Dotterels stage a come back

By: Alison Stanes

Twenty-four New Zealand dotterel chicks fledged this season at Tawharanui, the most since the Sanctuary was established 16 years ago. Although the chick numbers are highest, the adult:chick ratio was lowered due to the fact that the pair numbers increased from 13 pairs to 17 pairs.

Did the dotterel know something we did not know? All the established pairs at Tawharanui nested before November. Never before has that happened. This meant that by the time the spring tides, storms and heat of summer came, most had mobile chicks rather than vulnerable nests. It also gave the chicks a great start towards fledging, before the black-backed gulls were hunting for food to feed their own chicks.  

Well camouflaged dotterel chicks in their nest. The egg has a hole as the last chick is starting to work its way out.

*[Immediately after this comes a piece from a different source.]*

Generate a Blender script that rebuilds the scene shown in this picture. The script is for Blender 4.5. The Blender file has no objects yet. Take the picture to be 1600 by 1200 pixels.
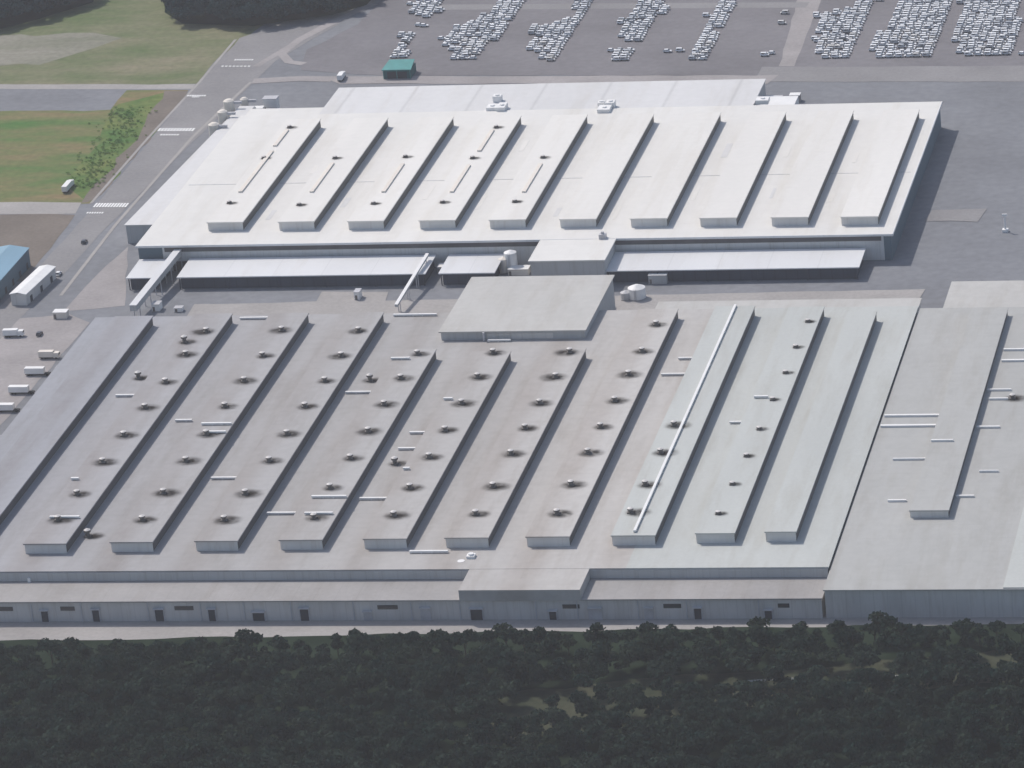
import bpy, bmesh, math, random
import numpy as np
from mathutils import Vector, Matrix
random.seed(7); rng = np.random.default_rng(7)
SC = bpy.context.scene
COL = SC.collection

# ------------------------------------------------------------------ camera
CAM_R = Vector((0.9901263091302991, 0.1249569508091268, -0.0635267850004772))
CAM_U = Vector((0.011187403433356988, 0.38130062351871585, 0.9243834034147616))
CAM_F = Vector((-0.13973093420009294, 0.9159670272169866, -0.376137835213164))
CAM_C = Vector((577.6955618617403, -1822.138304382483, 682.9994605289427))
FPX, PCX, PCY = 7004.897, 1440.0, 600.0
cam = bpy.data.cameras.new('camera'); camo = bpy.data.objects.new('camera', cam); COL.objects.link(camo)
cam.sensor_width = 36.0; cam.lens = FPX / 1600 * 36.0; cam.shift_x = (800 - PCX) / 1600
cam.clip_start = 50; cam.clip_end = 20000
m4 = Matrix((CAM_R, CAM_U, -CAM_F)).transposed().to_4x4(); m4.translation = CAM_C
camo.matrix_world = m4
SC.camera = camo

# ------------------------------------------------------------------ light
SUN_OFF = Vector((0.62, -0.5, -1.0)).normalized()      # direction the light travels
elev = math.asin(-SUN_OFF.z)
w = bpy.data.worlds.new('World'); SC.world = w; w.use_nodes = True
nt = w.node_tree; nt.nodes.clear()
bg = nt.nodes.new('ShaderNodeBackground'); out = nt.nodes.new('ShaderNodeOutputWorld')
sky = nt.nodes.new('ShaderNodeTexSky'); sky.sky_type = 'NISHITA'; sky.sun_disc = False
sky.sun_elevation = elev
sky.sun_rotation = math.atan2(-SUN_OFF.x, -SUN_OFF.y)
sky.dust_density = 2.0
bg.inputs['Strength'].default_value = 0.12
nt.links.new(sky.outputs[0], bg.inputs[0]); nt.links.new(bg.outputs[0], out.inputs[0])
sl = bpy.data.lights.new('sun', 'SUN'); sl.energy = 3.0; sl.angle = math.radians(0.6); sl.color = (1.0, 0.935, 0.86)
so = bpy.data.objects.new('sun', sl); COL.objects.link(so)
so.rotation_euler = (-SUN_OFF).to_track_quat('Z', 'Y').to_euler(); so.location = (0, 0, 500)
SC.view_settings.view_transform = 'Standard'; SC.view_settings.look = 'None'
SC.view_settings.exposure = 0.08; SC.view_settings.gamma = 1.0

# ------------------------------------------------------------------ helpers
def at(px, py, z=0.0):
    """point of the plane at height z seen at that spot of the photograph (1600 x 1200)"""
    d = CAM_F + CAM_R * ((px - PCX) / FPX) - CAM_U * ((py - PCY) / FPX)
    t = (z - CAM_C.z) / d.z
    p = CAM_C + d * t
    return Vector((p.x, p.y, z))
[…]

One late nest that did get dislodged by a spring tide near Comet Rocks was rescued by Cheri Crosby, one of the dotterel monitors who has been trained in shifting dotterel nests. She found all three eggs on the high tide line, so made a nest in the sand further up the beach and put the eggs in it. Fortunately, the eggs were still viable. Since the parents had already invested 20 days and nights sitting on the eggs, they went back and sat on the new nest. Ten days later all three chicks hatched and 30 days after that all three chicks were fledged.

At the end of the season, a park visitor gave a live chick to a park ranger, which a black-backed gull dropped near their beach picnic site. We decided that hand rearing was not an option because it would never survive back in the wild, so it had to be released back near where it was picked up and let nature take its course. An adult pair was located near the pick-up site so the chick was returned. For the next two weeks we watched two chicks growing, but when the day of fledging came only one fledged. We will never know if it was the one that had a ride with the black-backed gull or not.

NZ  dotterel only do well at predator managed sites. For millions of years they had the beaches to themselves with no ground mammalian predators that could sniff them out and no people. It is only in the last thousand or so years that people have got in their way.

Apart from people, Tawharanui might be a little like what things were once like for NZ dotterel. The results at Tawharanui over the years have proved the success of a pest-free fenced peninsula.